** Written instruction **
Determine how many lines of the material hold the string "were" and reply with only that number.

** Excerpted records **
+++

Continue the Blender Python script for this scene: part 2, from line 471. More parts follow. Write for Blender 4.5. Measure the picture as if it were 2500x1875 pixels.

+++

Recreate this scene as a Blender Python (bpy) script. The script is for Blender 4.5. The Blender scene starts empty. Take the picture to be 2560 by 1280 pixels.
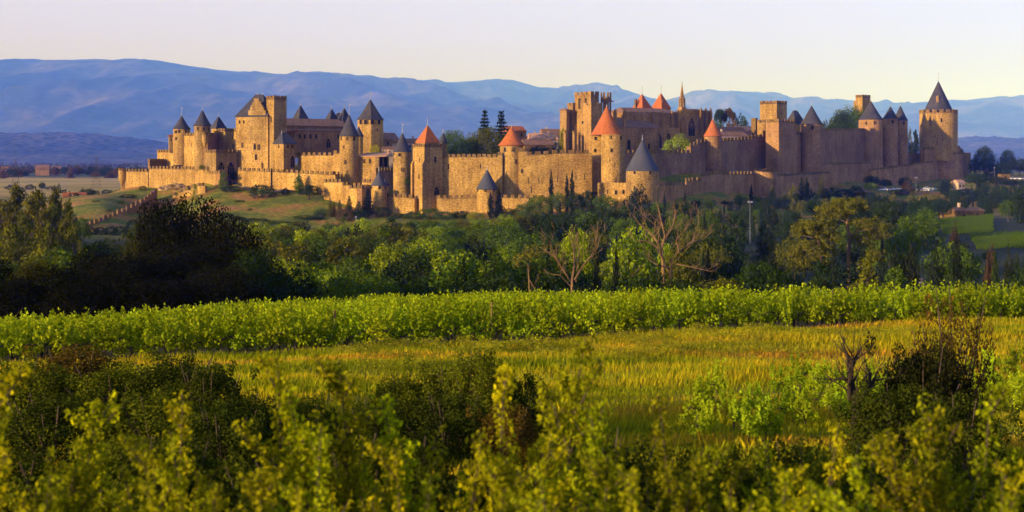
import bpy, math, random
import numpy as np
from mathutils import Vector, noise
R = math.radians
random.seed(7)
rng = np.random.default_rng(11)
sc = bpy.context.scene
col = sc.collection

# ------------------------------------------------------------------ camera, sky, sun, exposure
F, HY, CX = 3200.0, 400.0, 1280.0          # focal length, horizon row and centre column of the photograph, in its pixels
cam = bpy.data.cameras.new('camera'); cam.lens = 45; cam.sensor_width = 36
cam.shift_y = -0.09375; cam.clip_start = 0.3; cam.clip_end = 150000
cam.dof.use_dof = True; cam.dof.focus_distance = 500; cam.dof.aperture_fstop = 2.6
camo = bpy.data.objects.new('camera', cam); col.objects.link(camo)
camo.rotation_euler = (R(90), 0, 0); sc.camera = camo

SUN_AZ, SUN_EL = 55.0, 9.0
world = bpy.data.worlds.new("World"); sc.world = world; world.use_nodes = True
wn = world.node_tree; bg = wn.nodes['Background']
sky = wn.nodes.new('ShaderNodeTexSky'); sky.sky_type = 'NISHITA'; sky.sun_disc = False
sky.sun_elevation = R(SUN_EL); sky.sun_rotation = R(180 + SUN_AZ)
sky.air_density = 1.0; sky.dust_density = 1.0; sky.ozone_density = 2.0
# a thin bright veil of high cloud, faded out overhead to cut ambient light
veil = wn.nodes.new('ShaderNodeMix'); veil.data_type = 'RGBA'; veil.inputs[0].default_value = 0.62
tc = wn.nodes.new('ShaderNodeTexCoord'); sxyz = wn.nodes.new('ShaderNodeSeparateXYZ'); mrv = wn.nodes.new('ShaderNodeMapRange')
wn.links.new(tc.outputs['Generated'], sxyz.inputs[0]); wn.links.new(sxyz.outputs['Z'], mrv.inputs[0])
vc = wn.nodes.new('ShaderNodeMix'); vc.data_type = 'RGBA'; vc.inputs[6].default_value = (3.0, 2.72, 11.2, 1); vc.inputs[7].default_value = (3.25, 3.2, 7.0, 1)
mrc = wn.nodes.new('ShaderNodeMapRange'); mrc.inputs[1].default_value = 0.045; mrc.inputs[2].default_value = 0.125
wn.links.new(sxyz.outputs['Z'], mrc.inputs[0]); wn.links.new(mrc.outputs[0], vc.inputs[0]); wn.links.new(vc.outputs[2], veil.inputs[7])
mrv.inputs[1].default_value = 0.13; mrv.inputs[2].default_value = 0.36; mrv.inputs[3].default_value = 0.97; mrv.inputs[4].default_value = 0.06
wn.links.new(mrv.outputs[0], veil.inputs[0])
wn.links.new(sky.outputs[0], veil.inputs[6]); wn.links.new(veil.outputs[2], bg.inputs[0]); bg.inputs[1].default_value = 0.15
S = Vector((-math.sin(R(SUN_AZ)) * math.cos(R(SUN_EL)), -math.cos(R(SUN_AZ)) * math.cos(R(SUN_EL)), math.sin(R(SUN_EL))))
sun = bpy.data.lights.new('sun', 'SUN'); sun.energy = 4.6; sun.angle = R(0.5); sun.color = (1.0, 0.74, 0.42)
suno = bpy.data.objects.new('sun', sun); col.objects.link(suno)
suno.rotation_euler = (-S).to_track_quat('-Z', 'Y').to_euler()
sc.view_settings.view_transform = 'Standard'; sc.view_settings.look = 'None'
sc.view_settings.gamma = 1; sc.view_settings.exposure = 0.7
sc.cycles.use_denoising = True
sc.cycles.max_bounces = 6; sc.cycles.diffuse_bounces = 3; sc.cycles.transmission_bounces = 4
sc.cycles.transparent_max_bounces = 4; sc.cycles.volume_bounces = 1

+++

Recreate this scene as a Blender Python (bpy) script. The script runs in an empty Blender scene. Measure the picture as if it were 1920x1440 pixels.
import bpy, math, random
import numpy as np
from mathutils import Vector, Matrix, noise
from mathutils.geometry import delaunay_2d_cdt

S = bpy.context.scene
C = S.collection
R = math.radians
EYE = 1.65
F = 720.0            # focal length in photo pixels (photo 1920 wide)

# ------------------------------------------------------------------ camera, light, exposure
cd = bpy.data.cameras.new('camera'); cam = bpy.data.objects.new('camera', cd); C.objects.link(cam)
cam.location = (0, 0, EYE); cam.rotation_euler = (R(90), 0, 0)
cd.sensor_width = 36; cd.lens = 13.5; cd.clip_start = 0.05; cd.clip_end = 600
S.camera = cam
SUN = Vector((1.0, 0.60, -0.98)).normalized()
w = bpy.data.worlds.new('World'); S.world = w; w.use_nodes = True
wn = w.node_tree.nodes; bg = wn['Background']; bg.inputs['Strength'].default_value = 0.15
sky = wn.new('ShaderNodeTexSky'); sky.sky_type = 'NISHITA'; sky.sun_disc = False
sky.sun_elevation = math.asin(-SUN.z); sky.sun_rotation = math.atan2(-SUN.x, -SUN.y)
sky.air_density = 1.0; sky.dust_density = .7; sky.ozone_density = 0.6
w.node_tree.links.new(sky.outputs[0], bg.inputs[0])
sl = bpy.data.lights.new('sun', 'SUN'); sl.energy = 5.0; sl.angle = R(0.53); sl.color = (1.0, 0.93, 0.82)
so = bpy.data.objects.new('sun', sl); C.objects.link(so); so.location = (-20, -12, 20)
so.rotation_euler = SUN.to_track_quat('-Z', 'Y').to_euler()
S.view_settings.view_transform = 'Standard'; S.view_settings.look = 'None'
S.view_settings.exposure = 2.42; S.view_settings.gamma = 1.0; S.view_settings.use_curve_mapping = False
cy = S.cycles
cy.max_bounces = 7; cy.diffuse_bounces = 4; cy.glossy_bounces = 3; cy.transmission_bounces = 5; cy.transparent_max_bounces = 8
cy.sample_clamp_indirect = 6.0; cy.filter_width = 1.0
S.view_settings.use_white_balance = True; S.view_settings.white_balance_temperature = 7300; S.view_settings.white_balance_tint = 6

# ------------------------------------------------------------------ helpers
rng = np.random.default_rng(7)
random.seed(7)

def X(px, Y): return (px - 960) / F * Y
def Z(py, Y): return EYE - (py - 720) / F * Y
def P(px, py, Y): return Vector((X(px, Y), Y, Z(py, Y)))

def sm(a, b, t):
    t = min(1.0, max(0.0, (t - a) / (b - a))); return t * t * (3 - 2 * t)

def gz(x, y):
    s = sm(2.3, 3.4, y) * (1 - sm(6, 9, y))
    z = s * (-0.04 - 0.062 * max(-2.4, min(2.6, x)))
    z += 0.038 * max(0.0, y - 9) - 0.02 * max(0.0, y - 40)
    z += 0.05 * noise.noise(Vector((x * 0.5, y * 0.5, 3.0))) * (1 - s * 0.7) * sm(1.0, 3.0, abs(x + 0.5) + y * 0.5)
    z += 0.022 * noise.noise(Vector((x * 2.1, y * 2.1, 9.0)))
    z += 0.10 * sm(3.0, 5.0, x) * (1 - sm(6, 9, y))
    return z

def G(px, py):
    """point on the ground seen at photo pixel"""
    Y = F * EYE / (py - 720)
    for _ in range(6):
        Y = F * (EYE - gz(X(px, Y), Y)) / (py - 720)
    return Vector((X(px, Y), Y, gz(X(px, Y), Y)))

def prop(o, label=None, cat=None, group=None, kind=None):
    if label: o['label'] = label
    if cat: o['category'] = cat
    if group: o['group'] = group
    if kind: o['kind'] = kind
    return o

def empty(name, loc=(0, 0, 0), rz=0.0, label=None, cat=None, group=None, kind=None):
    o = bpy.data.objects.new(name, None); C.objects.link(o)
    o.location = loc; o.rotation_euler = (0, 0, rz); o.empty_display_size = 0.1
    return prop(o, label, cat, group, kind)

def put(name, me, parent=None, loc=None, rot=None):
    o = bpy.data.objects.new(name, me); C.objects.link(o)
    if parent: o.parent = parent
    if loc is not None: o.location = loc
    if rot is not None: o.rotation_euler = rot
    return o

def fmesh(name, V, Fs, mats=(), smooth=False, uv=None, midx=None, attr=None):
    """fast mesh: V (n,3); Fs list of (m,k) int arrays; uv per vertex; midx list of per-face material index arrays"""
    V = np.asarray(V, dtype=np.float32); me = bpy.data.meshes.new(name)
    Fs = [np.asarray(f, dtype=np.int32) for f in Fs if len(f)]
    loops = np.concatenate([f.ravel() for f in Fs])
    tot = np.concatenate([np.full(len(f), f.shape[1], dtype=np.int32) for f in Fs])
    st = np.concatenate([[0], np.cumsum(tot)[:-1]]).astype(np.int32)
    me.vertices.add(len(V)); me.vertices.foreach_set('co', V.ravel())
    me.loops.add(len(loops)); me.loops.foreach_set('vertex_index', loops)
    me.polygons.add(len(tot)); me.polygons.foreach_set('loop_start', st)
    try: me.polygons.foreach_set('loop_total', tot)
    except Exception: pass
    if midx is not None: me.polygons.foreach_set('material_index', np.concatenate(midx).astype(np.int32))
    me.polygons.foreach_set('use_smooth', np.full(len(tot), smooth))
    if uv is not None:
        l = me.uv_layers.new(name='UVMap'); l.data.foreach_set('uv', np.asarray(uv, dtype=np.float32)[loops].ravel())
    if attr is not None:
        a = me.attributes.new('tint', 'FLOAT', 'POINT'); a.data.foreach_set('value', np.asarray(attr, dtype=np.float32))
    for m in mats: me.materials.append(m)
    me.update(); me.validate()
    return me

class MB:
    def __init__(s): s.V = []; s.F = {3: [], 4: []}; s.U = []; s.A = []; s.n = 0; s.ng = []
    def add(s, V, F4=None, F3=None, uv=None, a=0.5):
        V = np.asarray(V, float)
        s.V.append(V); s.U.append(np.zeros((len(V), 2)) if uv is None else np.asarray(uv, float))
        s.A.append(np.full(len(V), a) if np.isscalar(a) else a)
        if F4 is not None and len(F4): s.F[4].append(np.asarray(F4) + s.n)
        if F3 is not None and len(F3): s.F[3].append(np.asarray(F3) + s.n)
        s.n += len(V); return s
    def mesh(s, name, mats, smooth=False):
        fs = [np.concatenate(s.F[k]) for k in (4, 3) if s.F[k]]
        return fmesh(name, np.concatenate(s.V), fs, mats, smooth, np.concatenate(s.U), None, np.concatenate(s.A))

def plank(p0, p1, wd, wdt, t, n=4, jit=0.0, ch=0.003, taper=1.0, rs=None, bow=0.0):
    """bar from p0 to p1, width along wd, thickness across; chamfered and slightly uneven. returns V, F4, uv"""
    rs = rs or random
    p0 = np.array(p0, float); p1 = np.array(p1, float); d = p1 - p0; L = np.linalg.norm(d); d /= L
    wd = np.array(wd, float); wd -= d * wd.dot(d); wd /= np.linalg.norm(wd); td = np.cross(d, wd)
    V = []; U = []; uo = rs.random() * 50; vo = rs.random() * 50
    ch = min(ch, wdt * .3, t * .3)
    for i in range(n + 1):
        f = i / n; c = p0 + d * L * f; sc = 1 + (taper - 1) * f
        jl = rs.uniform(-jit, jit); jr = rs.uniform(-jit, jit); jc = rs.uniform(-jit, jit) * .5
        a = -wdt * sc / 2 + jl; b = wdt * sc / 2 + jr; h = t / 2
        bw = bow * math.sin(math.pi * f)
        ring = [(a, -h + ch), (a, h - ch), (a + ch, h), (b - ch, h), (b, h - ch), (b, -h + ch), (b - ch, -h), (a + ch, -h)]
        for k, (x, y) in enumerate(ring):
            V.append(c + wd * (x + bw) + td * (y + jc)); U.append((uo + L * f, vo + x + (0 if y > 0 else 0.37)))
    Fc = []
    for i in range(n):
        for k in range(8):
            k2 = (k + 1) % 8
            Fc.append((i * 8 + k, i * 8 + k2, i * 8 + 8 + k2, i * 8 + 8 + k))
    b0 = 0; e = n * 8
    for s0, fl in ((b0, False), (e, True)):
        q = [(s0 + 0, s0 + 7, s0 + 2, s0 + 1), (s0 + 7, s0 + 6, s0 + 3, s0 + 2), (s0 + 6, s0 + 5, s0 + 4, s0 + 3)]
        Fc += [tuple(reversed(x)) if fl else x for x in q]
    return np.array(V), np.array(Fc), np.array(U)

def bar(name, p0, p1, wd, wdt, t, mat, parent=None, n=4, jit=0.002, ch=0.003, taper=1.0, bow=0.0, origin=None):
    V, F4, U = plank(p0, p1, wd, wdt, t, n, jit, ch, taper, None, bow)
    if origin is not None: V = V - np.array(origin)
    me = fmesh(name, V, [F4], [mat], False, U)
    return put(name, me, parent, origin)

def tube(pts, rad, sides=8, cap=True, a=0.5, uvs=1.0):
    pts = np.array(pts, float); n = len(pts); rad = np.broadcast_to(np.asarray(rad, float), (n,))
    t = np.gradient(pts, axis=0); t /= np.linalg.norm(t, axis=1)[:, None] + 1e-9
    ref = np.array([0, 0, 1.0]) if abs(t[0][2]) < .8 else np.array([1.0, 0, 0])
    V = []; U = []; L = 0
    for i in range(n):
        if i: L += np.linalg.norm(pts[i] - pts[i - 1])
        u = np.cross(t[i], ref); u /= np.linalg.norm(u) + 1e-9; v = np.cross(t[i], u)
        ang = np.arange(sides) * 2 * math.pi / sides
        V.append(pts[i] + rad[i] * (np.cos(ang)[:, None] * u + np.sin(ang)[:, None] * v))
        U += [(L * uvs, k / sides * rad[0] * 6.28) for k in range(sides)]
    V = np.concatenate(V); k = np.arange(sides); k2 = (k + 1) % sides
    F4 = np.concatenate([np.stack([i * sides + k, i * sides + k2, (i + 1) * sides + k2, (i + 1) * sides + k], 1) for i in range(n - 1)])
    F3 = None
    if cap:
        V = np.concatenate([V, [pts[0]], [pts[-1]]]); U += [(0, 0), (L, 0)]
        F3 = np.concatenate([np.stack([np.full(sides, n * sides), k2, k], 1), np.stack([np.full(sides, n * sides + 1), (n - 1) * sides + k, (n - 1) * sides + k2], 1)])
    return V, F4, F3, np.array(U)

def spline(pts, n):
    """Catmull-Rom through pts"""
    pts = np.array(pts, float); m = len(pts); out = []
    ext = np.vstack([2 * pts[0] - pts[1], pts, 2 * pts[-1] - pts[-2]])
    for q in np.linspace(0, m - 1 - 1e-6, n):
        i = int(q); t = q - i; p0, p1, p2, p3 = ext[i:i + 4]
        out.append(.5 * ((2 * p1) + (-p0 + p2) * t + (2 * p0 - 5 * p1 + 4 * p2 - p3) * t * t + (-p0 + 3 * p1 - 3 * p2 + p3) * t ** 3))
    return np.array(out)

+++

** Written solution **
2